Avant-Garde Polish Company Extends Grotowski's Legacy

On a warm spring evening, Ellen Stewart gives her customary pre-performance blessing in La MaMa's lobby. The downtown doyenne gestures to members of Poland's Song of the Goat Theatre, who are waiting in the corner to perform Chronicles, A Lamentation, and her face lights up. "When Jerzy Grotowski brought his company here in 1967, he was like my son," she declares proudly, "and these artists, from Song of the Goat, are like his grandchildren."

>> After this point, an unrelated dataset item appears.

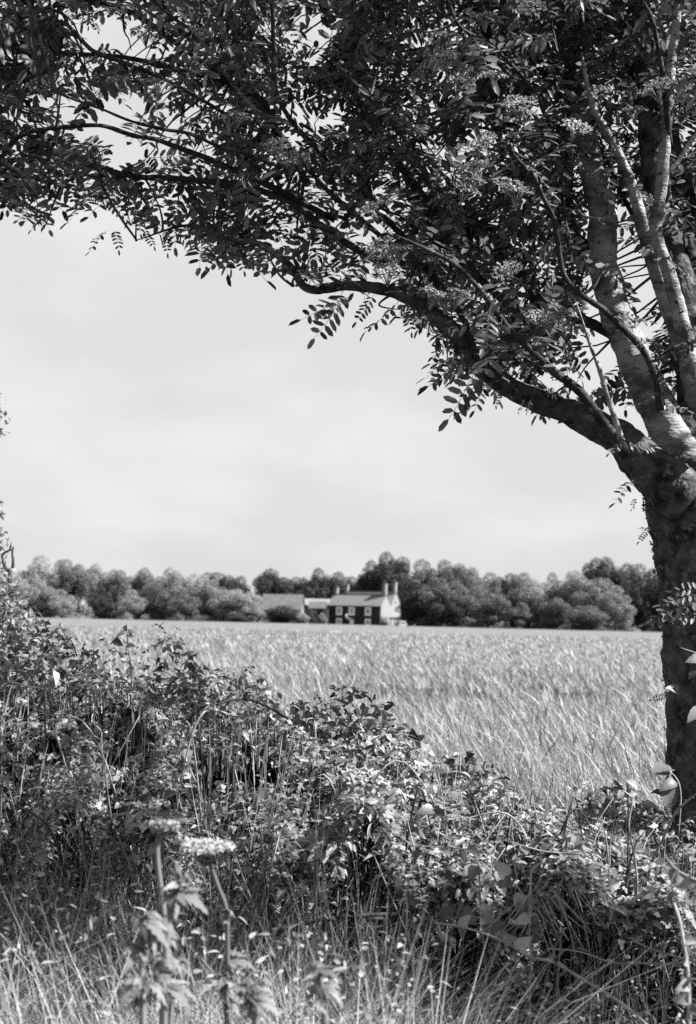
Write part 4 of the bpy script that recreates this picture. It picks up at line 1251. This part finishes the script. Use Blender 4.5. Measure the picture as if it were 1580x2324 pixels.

The ensemble, whose Polish name is Teatr Piesn Kozla, are indeed direct artistic descendants of Grotowski, even if there are no blood relatives among the cast. Grzegorz Bral and Anna Zubrzycki founded the company in 1997 after working with Gardzienice, the renowned experimental group formed by Grotowski's 1970s collaborators. What's more, Song of the Goat spent its first four years in residence at the Grotowski Center in Wroclaw before converting a 14th-century monastery into a permanent studio and school in 2002.

For those who think physical acting, incantation, and ritual now belong to theater history tomes, Chronicles (at La MaMa E.T.C. Annex Theatre through May 2) gives a rare glimpse of Grotowski's living legacy. The piece, a music-and-movement version of the Sumerian Gilgamesh epic, forsakes irony, artifice, and ornament to emphasize pure, physical immediacy.

When the lights rise on five seats resembling gravestones, a pair of veiled women begin chanting an ancient lament for the Babylonian king, who sought immortal life in seduction and battle. As breathing and vocalized weeping give way to broad movement, the women extend their rhythms to a chorus of men, creating a rich polyphonic weave of narration and grieving. In story and song, the seven ensemble members then recite Gilgamesh's short tale, enacting key episodes through wailing, droning, dancing, and brandishing incense and torches. Gilgamesh demonstrates his godlike prowess in war and love, but his aspirations for eternal life collapse, taking humanity's hopes for immortality with him.

The company spent two years developing Chronicles, traveling to Greece, Albania, and other parts of the Balkans to learn the form and techniques of traditional lamentation songs—some dating back more than 2,000 years. Lamentation music contemplates life's mysteries on the occasion of death, linking the two worlds in eternal music. When I visited the company at its Wroclaw home in February, they performed Chronicles in the monks' former refectory, where the ancient lamentations offered suitably spiritual nourishment.

Earlier this year, New York audiences saw the Wooster Group question the theater's fidelity to Grotowski's memory in Poor Theater. Now Song of the Goat has arrived to keep the flame alive, singing of death, memory, and myth.